17. The method of claim 16 wherein the polymer is selected from guar, hydroxyalkyl guar wherein the alkyl group contains from 1 to 4 carbon atoms and carboxymethylhydroxyalkyl guar wherein the alkyl group contains from 1 to 4 carbon atoms, polyacrylamide. polymethacrylamide, hydrolysed polyacrylamide, hydrolysed polymethacrylamide and copolymers of polyacrylamide or polymethacrylamide.

18. The method of claim 16 wherein the aqueous/aqueous emulsion or the hydrophobic liquid is pumped to the subterranean location through coiled tubing inserted within the wellbore.

19. The method of claim 16 wherein the viscous emulsion contains at least 74% by volume of the hydrophobic liquid.

20. An emulsion comprising over 50% by volume of a hydrophobic phase dispersed within a continuous phase which is a aqueous/aqueous emulsion comprising two aqueous solutions which co-exist as separate aqueous phases in contact with each other, the two phases containing a plurality of dissolved solutes which segregate between the two phases such that at least one first solute is present at a greater concentration in the first aqueous phase than in the second aqueous phase while at least one second solute is present at a greater concentration in the second aqueous phase than in the first aqueous phase.

21. An emulsion according to claim 20 wherein the volume fraction occupied by the dispersed hydrophobic phase is over 74% of the total volume.
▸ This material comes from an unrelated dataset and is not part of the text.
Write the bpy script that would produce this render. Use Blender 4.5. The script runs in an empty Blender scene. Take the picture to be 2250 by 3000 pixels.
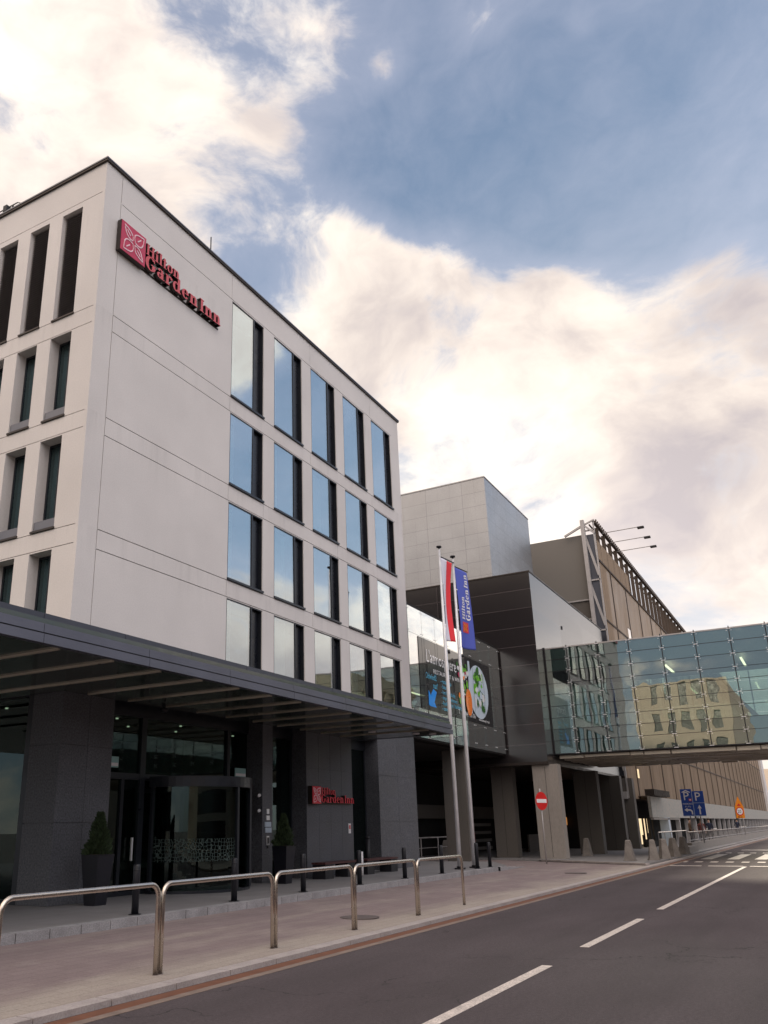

22. An emulsion according to claim 20 wherein said at least one first solute comprises a polymer.

23. An emulsion according to claim 18 wherein the polymer is crosslinked.

24. An emulsion comprising over 80% by volume of a hydrophobic phase dispersed within an aqueous continuous phase containing a crosslinked thickening polymer.

25. An emulsion according to claim 24 wherein the polymer is selected from guar, hydroxyalkyl guar wherein the alkyl group contains from 1 to 4 carbon atoms, carboxymethylhydroxyalkyl guar wherein the alkyl group contains from 1 to 4 carbon atoms, polyacrylamide, polymethacrylamide, hydrolysed polyacrylamide, hydrolysed polymethacrylamide and copolymers of polyacrylamide or polymethacrylamide.